Mit diesen allgemein gehaltenen Bemerkungen zur Höhe der Beiträge werden keine ernstlichen Zweifel an der Richtigkeit der angefochtenen Entscheidungen dargelegt. In Betracht käme im Sinne des Klägers allenfalls die Vorschrift des § 2 Satz 3 des Gesetzes über die Höhe der Einheitssätze nach dem Hamburgischen Wegegesetz in der Fassung des 2. Änderungsgesetzes vom 20. Dezember 1993 (GVBl. S. 383), wonach dann, wenn sich die Herstellung einer Teilanlage über mehrere Jahre erstreckt, für die Ermäßigung der Einheitssätze nach Satz 1 der Vomhundertsatz für das Jahr maßgebend ist, bis zu dem der überwiegende Teil der Herstellungsarbeiten abgeschlossen worden ist. Der Kläger hat indes nicht einmal behauptet, dass die Mischfläche überwiegend bereits vor 1998 hergestellt worden sei. Im Übrigen fehlt es hierfür auch sonst an hinreichenden Anhaltspunkten.

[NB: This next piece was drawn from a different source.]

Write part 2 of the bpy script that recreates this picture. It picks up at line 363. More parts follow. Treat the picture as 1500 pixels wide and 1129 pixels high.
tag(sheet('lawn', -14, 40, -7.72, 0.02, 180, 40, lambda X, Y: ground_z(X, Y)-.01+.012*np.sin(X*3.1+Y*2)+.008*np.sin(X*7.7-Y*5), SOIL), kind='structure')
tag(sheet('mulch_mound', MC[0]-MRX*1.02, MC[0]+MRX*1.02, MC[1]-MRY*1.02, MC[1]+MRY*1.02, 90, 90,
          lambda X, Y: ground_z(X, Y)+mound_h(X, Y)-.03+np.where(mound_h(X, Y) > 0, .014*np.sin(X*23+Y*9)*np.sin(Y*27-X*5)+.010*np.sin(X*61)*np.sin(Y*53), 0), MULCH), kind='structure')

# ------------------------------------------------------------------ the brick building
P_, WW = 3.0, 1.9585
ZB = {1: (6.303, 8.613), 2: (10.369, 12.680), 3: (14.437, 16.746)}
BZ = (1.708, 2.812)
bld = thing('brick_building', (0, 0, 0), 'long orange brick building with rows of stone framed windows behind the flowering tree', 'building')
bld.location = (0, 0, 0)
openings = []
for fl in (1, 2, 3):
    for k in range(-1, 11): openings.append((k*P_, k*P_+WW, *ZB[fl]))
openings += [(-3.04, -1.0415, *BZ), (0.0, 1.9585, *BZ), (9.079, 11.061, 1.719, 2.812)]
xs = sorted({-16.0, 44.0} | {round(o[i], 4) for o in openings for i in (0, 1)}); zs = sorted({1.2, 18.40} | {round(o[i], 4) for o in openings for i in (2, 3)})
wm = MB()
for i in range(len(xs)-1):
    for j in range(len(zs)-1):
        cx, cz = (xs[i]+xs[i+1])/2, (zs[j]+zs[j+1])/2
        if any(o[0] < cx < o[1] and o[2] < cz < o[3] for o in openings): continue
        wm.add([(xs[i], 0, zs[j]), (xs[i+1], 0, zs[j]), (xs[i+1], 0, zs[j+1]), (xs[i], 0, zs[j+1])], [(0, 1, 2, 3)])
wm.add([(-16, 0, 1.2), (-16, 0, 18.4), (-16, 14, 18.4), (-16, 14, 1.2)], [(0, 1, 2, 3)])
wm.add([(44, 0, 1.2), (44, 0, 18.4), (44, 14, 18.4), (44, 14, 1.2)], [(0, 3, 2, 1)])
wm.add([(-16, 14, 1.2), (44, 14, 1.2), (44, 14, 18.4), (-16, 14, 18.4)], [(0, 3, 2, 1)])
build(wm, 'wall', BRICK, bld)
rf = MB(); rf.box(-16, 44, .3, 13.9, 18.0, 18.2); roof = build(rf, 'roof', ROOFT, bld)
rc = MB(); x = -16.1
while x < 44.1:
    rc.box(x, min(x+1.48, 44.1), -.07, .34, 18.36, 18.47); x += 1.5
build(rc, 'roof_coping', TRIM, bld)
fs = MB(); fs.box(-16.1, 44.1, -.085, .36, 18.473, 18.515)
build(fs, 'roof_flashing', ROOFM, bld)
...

4. Der Kläger wendet schließlich ein, die Straße sei bis heute nicht endgültig hergestellt worden. Wie das Verwaltungsgericht eingeräumt habe, sei ein 31 m² großer Teil der Anlage nur mit Oberboden bedeckt worden. Dies erfülle nicht die Anforderungen an die "gärtnerische Herstellung" im Sinne von § 49 Abs. 2 HWG.

Der Einwand des Klägers greift nicht durch. Die Abdeckung mit Oberboden ist dort geschehen, wo private Grundstückshecken sowohl mit ihren Zweigen als auch mit ihrem Wurzelwerk erheblich in den öffentlichen Grund hineinragen, und dient dem weiteren Gedeihen dieser Hecken. Wie das Verwaltungsgericht zutreffend ausgeführt hat, kann § 49 Abs. 2 Nr. 2 HWG nicht so verstanden werden, dass die Flächen, die weder zum Befahren geeignet noch mit gewalzter Schlacke befestigt sind, bis auf den letzten Zentimeter bepflanzt oder angesät werden müssen, damit die Mischfläche endgültig hergestellt ist. Regelmäßig ist bei einer Bepflanzung eine Abdeckung der die Pflanze umgebenden und für ihr Gedeihen notwendigen Flächen mit Oberboden erforderlich, weshalb auch diese Flächen bei natürlicher Betrachtungsweise zu den gärtnerisch angelegten Flächen der Erschließungsanlage gehören. Das gilt auch hier.

II.

Die Nebenentscheidungen folgen aus den §§ 154 Abs. 2 VwGO, 13 Abs. 2 GKG.